Since the Americans bought Liverpool in 2007, they have made available close to £170 million to spend on new players, compared to Manchester City (£426 million), Tottenham Hotpsur (£177 million), Manchester United (£142 million), Chelsea (£112 million) and Arsenal (£71 million), according to figures from Transfer League.
Whatever the Americans have done and however it was financed, the fact is that Liverpool have not been kept short of money to buy players.
The issue of net transfer figures does not alter the fact that only two clubs have paid out more and the club’s present position of 18th in the Premier League, in the relegation zone, is not the fault of Gillett and Hicks.
It is the fault of the scouts, former manager Rafael Benítez and anyone else involved in player acquisitions. That amount of spending should not leave a club in the relegation zone and the members of the fraternity 'In Rafa We Trust’ were misguided in their support of the now departed Spaniard.
The legitimate complaint against the Americans, that they have not financed a new stadium, is the only one that holds water. However, even this betrays a lack of business scrutiny back in 2007 when few supporters pointing out that the wealth of Hicks and Gillett was not liquid. In normal business circles, the promises of expansion would have been scrutinised properly to see where the money would come from.
The recent announcement that a bid from New England Sports Ventures LLC has been accepted threatens to repeat this lack of scrutiny.
NESV has within its portfolio the Boston Red Sox baseball club, a baseball park in Boston and a sports marketing agency. None of these interests is easily liquidated. They may be assets against which banks will lend, but that is the same position as before, it is just a different set of assets.
Much has been made of the personal wealth of the figures behind NESV but they have not pledged any personal spending and anyway that would again depend on the willingness and ability to turn capital into cash; the only alternative would be to use equity as collateral for borrowing.
It is said that the Red Sox have done well under NESV’s ownership and that the key to their success is leaving the baseball decisions to the people that know baseball. They do not interfere with the every day running of baseball operations.
Additionally it is said that the brand has been developed and scouting systems have been improved.
In reality, the success is more likely due to the fact that they own a large stake in the regional sports network that carries the bulk of its games and annually generate hundreds of millions of dollars in revenue. New England Sports Network, the network cable arm of NESV has a subscriber base in New England of about 3.8 million.
One view in an American business publication is that the Red Sox are a media company masquerading as a professional baseball team. The money the network pumps into the team is one reason the Sox are able to pay for top baseball talent and finish at or near the top of the standings year after year.
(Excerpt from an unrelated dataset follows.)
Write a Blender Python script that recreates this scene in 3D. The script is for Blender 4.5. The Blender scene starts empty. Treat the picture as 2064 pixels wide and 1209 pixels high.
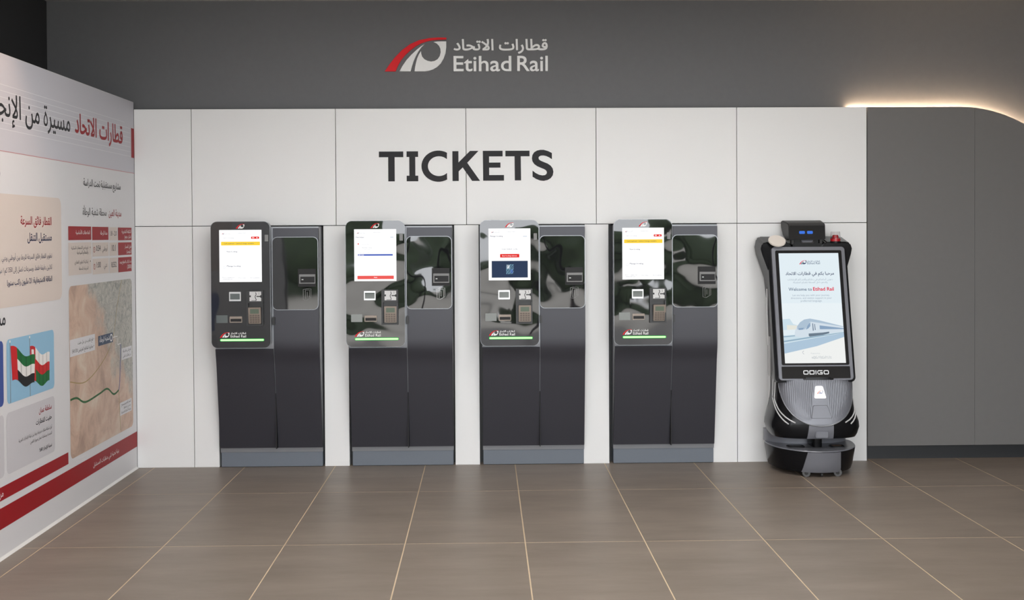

Structured properly, the cable operation is also a way to shield earnings from baseball’s revenue-sharing system.
The size of the United States and regionalisation of broadcasting enables NESV to generate this money but it cannot do that in England as Liverpool’s television rights are ceded to the Premier League.
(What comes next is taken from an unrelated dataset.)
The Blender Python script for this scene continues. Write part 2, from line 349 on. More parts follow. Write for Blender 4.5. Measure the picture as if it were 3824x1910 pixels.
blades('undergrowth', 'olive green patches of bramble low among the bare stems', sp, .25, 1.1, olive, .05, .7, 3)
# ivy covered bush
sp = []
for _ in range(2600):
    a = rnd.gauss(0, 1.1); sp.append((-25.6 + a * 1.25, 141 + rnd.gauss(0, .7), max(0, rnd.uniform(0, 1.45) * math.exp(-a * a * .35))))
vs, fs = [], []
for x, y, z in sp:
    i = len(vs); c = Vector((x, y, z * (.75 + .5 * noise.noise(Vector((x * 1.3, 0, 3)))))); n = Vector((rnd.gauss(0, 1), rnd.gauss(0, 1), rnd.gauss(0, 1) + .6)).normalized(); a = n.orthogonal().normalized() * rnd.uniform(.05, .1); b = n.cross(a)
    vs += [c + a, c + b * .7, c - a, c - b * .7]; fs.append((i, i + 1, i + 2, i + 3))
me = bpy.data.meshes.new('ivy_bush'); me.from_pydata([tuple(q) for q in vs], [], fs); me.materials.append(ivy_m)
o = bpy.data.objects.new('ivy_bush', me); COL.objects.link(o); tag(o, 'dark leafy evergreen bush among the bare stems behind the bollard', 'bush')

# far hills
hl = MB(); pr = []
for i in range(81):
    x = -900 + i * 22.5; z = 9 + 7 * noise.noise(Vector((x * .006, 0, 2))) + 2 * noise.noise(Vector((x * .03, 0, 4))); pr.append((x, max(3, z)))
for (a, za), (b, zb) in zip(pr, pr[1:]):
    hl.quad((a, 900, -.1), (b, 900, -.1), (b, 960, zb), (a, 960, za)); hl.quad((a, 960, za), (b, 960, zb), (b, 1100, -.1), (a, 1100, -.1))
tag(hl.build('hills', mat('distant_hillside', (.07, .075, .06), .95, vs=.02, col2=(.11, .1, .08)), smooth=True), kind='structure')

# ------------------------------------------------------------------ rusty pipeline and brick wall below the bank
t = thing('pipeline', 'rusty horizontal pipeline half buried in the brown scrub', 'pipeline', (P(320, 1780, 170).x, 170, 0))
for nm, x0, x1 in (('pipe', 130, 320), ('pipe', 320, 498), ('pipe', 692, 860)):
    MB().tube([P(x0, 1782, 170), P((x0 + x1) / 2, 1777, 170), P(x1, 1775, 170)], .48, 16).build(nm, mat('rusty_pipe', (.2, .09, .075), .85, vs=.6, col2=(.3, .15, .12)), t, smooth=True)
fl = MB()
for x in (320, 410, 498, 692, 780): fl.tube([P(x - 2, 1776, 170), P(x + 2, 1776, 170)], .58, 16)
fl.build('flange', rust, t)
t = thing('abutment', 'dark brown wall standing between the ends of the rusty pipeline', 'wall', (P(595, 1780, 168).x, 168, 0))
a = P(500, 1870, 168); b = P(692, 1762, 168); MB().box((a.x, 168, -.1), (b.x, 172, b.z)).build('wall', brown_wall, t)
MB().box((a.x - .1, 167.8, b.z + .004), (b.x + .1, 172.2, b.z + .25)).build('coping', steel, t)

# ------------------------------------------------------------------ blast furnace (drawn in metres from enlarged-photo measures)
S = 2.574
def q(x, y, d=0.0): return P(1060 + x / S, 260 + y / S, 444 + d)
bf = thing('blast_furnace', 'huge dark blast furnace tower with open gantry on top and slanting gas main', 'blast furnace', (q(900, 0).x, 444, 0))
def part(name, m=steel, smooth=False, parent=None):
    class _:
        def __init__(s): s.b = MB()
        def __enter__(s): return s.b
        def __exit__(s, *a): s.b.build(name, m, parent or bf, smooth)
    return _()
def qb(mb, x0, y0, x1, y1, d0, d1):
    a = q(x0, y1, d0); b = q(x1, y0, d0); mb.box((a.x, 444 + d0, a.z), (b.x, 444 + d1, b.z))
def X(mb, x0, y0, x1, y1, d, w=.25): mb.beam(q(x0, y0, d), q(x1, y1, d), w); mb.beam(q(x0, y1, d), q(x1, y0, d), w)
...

It may leverage broadcast rights to the club’s American fans but whether this is possible, and how much it might produce, is very difficult to predict and it certainly is no basis for budgeting for a new stadium, a raft of new players and a bright new future.
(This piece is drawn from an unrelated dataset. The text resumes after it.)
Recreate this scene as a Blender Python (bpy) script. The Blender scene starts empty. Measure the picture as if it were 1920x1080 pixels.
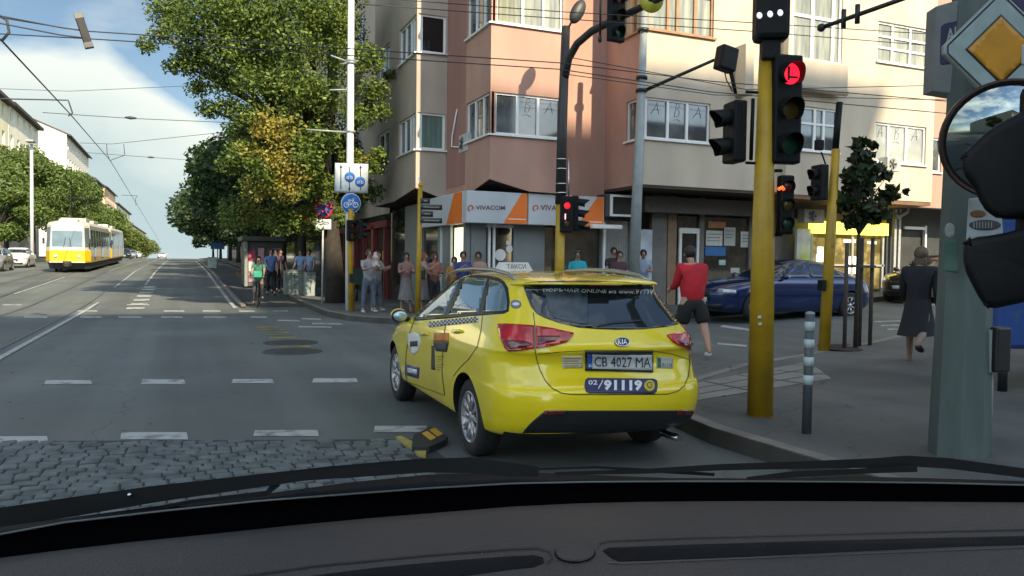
import bpy, bmesh, math, random
import numpy as np
from mathutils import Vector, Matrix
from mathutils.bvhtree import BVHTree
from mathutils.geometry import delaunay_2d_cdt
random.seed(7)
rng = np.random.default_rng(7)
sc = bpy.context.scene
col = sc.collection
R = math.radians

# ------------------------------------------------------------------ camera
F_PX, CAM_H, TH, PITCH, ROLL = 1460.0, 1.59, 0.4015, 0.034, 0.013
CAM = Vector((0, 0, CAM_H))
r0 = Vector((math.cos(TH), -math.sin(TH), 0))
f0 = Vector((math.sin(TH), math.cos(TH), 0))
fw = f0 * math.cos(PITCH) - Vector((0, 0, math.sin(PITCH)))
up0 = f0 * math.sin(PITCH) + Vector((0, 0, math.cos(PITCH)))
cx_ = r0 * math.cos(ROLL) + up0 * math.sin(ROLL)
cy_ = -r0 * math.sin(ROLL) + up0 * math.cos(ROLL)
cam_d = bpy.data.cameras.new("camera")
cam = bpy.data.objects.new("camera", cam_d)
col.objects.link(cam)
cam.matrix_world = Matrix(((cx_.x, cy_.x, -fw.x, 0), (cx_.y, cy_.y, -fw.y, 0), (cx_.z, cy_.z, -fw.z, CAM_H), (0, 0, 0, 1)))
cam_d.sensor_width = 36
cam_d.lens = 36 * F_PX / 1920
cam_d.clip_start = 0.05
cam_d.clip_end = 6000
sc.camera = cam

# ------------------------------------------------------------------ light
SUN_EL, SUN_AZ = 33.0, 13.0        # azimuth: degrees to the right of straight behind the camera road axis
sun_dir = Vector((math.sin(R(SUN_AZ)) * math.cos(R(SUN_EL)), -math.cos(R(SUN_AZ)) * math.cos(R(SUN_EL)), math.sin(R(SUN_EL))))
sd = bpy.data.lights.new("sun", 'SUN')
sd.energy = 5.0
sd.angle = R(0.6)
sd.color = (1.0, 0.86, 0.61)
sun = bpy.data.objects.new("sun", sd)
col.objects.link(sun)
sun.rotation_euler = sun_dir.to_track_quat('Z', 'Y').to_euler()
w = bpy.data.worlds.new("World")
sc.world = w
w.use_nodes = True
nt = w.node_tree
nt.nodes.clear()
N = nt.nodes.new
L = nt.links.new
out = N('ShaderNodeOutputWorld')
bg = N('ShaderNodeBackground')
bg.inputs['Strength'].default_value = 0.15
sky = N('ShaderNodeTexSky')
sky.sky_type = 'NISHITA'
sky.sun_disc = False
sky.sun_elevation = R(SUN_EL)
sky.sun_rotation = R(180 - SUN_AZ)
sky.air_density = 1.0
sky.dust_density = 0.6
sky.ozone_density = 1.6
tc = N('ShaderNodeTexCoord')
sep = N('ShaderNodeSeparateXYZ')
L(tc.outputs['Generated'], sep.inputs[0])
def M(op, a, b=None, c=None, clamp=False):
    n = N('ShaderNodeMath'); n.operation = op; n.use_clamp = clamp
    for i, v in enumerate((a, b, c)):
        if v is None: continue
        if isinstance(v, (int, float)): n.inputs[i].default_value = v
        else: L(v, n.inputs[i])
    return n.outputs[0]
ns = N('ShaderNodeTexNoise'); ns.inputs['Scale'].default_value = 5.0; ns.inputs['Detail'].default_value = 8; ns.inputs['Roughness'].default_value = 0.55
mp = N('ShaderNodeMapping'); mp.inputs['Scale'].default_value = (1, 1, 2.6)
L(tc.outputs['Generated'], mp.inputs[0]); L(mp.outputs[0], ns.inputs['Vector'])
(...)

The Red Sox made a profit of about £25 million last year but is it likely that club will pass any of this to Liverpool and what happens if the Red Sox make losses?
What all this points to is more borrowing. Unless personal cash is introduced for development or there is a rights issue (which will be resisted because it dilutes the value of the original equity) it may be from frying pan into fire.
Liverpool fans cannot complain now; the right time to protest was in 2007 when David Moores was urging his fellow shareholders to sell to the Americans.